Exercise details:
Reproduce the listing exactly and skip over any pictures.

Dataset extract:
>>>

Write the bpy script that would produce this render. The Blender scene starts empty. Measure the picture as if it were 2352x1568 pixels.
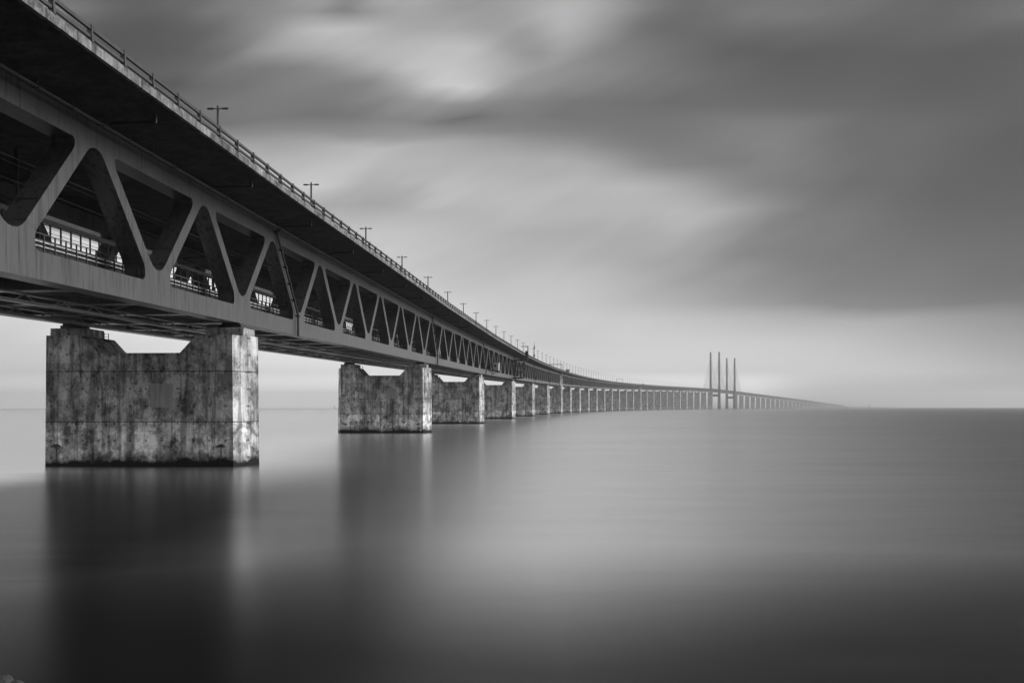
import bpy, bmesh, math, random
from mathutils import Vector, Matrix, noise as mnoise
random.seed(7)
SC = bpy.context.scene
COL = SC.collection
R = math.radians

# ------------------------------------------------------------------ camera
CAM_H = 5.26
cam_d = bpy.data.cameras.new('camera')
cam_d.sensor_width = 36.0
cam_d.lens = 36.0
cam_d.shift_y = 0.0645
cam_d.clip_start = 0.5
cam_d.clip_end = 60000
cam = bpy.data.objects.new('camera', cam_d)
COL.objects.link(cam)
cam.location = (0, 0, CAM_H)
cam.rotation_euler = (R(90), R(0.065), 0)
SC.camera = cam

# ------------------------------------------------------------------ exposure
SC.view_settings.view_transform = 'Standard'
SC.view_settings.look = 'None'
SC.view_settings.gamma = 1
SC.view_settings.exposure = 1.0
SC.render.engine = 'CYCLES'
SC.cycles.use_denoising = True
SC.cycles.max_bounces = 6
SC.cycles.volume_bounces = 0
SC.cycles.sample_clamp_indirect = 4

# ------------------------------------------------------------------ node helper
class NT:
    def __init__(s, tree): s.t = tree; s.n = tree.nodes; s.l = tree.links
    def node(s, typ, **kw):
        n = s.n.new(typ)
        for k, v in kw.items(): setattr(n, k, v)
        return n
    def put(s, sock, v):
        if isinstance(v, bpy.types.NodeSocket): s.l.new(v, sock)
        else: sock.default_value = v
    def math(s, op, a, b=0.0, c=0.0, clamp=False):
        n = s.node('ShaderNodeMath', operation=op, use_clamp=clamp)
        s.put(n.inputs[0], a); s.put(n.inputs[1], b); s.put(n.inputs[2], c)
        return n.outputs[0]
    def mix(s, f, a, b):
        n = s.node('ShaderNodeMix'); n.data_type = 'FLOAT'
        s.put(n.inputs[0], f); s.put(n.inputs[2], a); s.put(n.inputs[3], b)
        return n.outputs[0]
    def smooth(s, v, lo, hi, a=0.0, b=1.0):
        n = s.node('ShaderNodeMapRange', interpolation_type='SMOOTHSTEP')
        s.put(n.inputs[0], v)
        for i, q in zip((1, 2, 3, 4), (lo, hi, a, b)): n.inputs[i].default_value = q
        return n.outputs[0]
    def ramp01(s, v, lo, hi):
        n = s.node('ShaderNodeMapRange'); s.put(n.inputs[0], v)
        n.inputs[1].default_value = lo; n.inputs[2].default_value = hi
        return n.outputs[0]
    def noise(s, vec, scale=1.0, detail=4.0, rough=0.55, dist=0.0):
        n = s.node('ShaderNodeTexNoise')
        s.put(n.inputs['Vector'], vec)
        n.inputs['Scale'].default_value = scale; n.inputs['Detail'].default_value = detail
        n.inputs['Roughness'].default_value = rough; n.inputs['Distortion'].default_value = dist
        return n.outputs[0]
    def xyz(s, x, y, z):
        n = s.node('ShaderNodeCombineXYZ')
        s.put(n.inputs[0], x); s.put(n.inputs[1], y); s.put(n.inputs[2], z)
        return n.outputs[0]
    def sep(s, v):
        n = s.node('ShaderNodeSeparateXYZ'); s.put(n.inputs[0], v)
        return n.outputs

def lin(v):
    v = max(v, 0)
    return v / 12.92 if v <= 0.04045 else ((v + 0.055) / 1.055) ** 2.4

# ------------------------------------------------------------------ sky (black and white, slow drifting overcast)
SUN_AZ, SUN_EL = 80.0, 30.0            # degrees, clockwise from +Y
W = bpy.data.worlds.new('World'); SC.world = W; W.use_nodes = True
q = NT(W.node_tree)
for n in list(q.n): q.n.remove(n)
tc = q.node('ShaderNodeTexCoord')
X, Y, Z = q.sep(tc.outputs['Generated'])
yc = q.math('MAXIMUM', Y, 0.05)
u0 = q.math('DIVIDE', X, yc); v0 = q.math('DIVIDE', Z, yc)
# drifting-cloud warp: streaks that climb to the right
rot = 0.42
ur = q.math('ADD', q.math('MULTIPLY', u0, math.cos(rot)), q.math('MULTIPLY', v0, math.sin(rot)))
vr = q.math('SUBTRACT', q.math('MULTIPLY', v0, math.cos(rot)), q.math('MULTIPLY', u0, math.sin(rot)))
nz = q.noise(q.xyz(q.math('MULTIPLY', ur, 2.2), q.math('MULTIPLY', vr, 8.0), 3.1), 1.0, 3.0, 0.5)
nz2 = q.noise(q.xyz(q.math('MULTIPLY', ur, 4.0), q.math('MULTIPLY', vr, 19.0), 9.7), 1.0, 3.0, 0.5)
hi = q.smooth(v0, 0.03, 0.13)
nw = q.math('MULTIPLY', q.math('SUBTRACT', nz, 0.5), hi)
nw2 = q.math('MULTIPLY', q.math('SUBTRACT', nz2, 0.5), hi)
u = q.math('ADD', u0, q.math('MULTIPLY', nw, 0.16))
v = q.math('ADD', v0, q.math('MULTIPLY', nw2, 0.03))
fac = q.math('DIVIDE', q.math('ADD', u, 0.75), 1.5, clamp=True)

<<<

Reply to the exercise:
Write the bpy script that would produce this render. The Blender scene starts empty. Measure the picture as if it were 2352x1568 pixels.
import bpy, bmesh, math, random
from mathutils import Vector, Matrix, noise as mnoise
random.seed(7)
SC = bpy.context.scene
COL = SC.collection
R = math.radians

# ------------------------------------------------------------------ camera
CAM_H = 5.26
cam_d = bpy.data.cameras.new('camera')
cam_d.sensor_width = 36.0
cam_d.lens = 36.0
cam_d.shift_y = 0.0645
cam_d.clip_start = 0.5
cam_d.clip_end = 60000
cam = bpy.data.objects.new('camera', cam_d)
COL.objects.link(cam)
cam.location = (0, 0, CAM_H)
cam.rotation_euler = (R(90), R(0.065), 0)
SC.camera = cam

# ------------------------------------------------------------------ exposure
SC.view_settings.view_transform = 'Standard'
SC.view_settings.look = 'None'
SC.view_settings.gamma = 1
SC.view_settings.exposure = 1.0
SC.render.engine = 'CYCLES'
SC.cycles.use_denoising = True
SC.cycles.max_bounces = 6
SC.cycles.volume_bounces = 0
SC.cycles.sample_clamp_indirect = 4

# ------------------------------------------------------------------ node helper
class NT:
    def __init__(s, tree): s.t = tree; s.n = tree.nodes; s.l = tree.links
    def node(s, typ, **kw):
        n = s.n.new(typ)
        for k, v in kw.items(): setattr(n, k, v)
        return n
    def put(s, sock, v):
        if isinstance(v, bpy.types.NodeSocket): s.l.new(v, sock)
        else: sock.default_value = v
    def math(s, op, a, b=0.0, c=0.0, clamp=False):
        n = s.node('ShaderNodeMath', operation=op, use_clamp=clamp)
        s.put(n.inputs[0], a); s.put(n.inputs[1], b); s.put(n.inputs[2], c)
        return n.outputs[0]
    def mix(s, f, a, b):
        n = s.node('ShaderNodeMix'); n.data_type = 'FLOAT'
        s.put(n.inputs[0], f); s.put(n.inputs[2], a); s.put(n.inputs[3], b)
        return n.outputs[0]
    def smooth(s, v, lo, hi, a=0.0, b=1.0):
        n = s.node('ShaderNodeMapRange', interpolation_type='SMOOTHSTEP')
        s.put(n.inputs[0], v)
        for i, q in zip((1, 2, 3, 4), (lo, hi, a, b)): n.inputs[i].default_value = q
        return n.outputs[0]
    def ramp01(s, v, lo, hi):
        n = s.node('ShaderNodeMapRange'); s.put(n.inputs[0], v)
        n.inputs[1].default_value = lo; n.inputs[2].default_value = hi
        return n.outputs[0]
    def noise(s, vec, scale=1.0, detail=4.0, rough=0.55, dist=0.0):
        n = s.node('ShaderNodeTexNoise')
        s.put(n.inputs['Vector'], vec)
        n.inputs['Scale'].default_value = scale; n.inputs['Detail'].default_value = detail
        n.inputs['Roughness'].default_value = rough; n.inputs['Distortion'].default_value = dist
        return n.outputs[0]
    def xyz(s, x, y, z):
        n = s.node('ShaderNodeCombineXYZ')
        s.put(n.inputs[0], x); s.put(n.inputs[1], y); s.put(n.inputs[2], z)
        return n.outputs[0]
    def sep(s, v):
        n = s.node('ShaderNodeSeparateXYZ'); s.put(n.inputs[0], v)
        return n.outputs

def lin(v):
    v = max(v, 0)
    return v / 12.92 if v <= 0.04045 else ((v + 0.055) / 1.055) ** 2.4

# ------------------------------------------------------------------ sky (black and white, slow drifting overcast)
SUN_AZ, SUN_EL = 80.0, 30.0            # degrees, clockwise from +Y
W = bpy.data.worlds.new('World'); SC.world = W; W.use_nodes = True
q = NT(W.node_tree)
for n in list(q.n): q.n.remove(n)
tc = q.node('ShaderNodeTexCoord')
X, Y, Z = q.sep(tc.outputs['Generated'])
yc = q.math('MAXIMUM', Y, 0.05)
u0 = q.math('DIVIDE', X, yc); v0 = q.math('DIVIDE', Z, yc)
# drifting-cloud warp: streaks that climb to the right
rot = 0.42
ur = q.math('ADD', q.math('MULTIPLY', u0, math.cos(rot)), q.math('MULTIPLY', v0, math.sin(rot)))
vr = q.math('SUBTRACT', q.math('MULTIPLY', v0, math.cos(rot)), q.math('MULTIPLY', u0, math.sin(rot)))
nz = q.noise(q.xyz(q.math('MULTIPLY', ur, 2.2), q.math('MULTIPLY', vr, 8.0), 3.1), 1.0, 3.0, 0.5)
nz2 = q.noise(q.xyz(q.math('MULTIPLY', ur, 4.0), q.math('MULTIPLY', vr, 19.0), 9.7), 1.0, 3.0, 0.5)
hi = q.smooth(v0, 0.03, 0.13)
nw = q.math('MULTIPLY', q.math('SUBTRACT', nz, 0.5), hi)
nw2 = q.math('MULTIPLY', q.math('SUBTRACT', nz2, 0.5), hi)
u = q.math('ADD', u0, q.math('MULTIPLY', nw, 0.16))
v = q.math('ADD', v0, q.math('MULTIPLY', nw2, 0.03))
fac = q.math('DIVIDE', q.math('ADD', u, 0.75), 1.5, clamp=True)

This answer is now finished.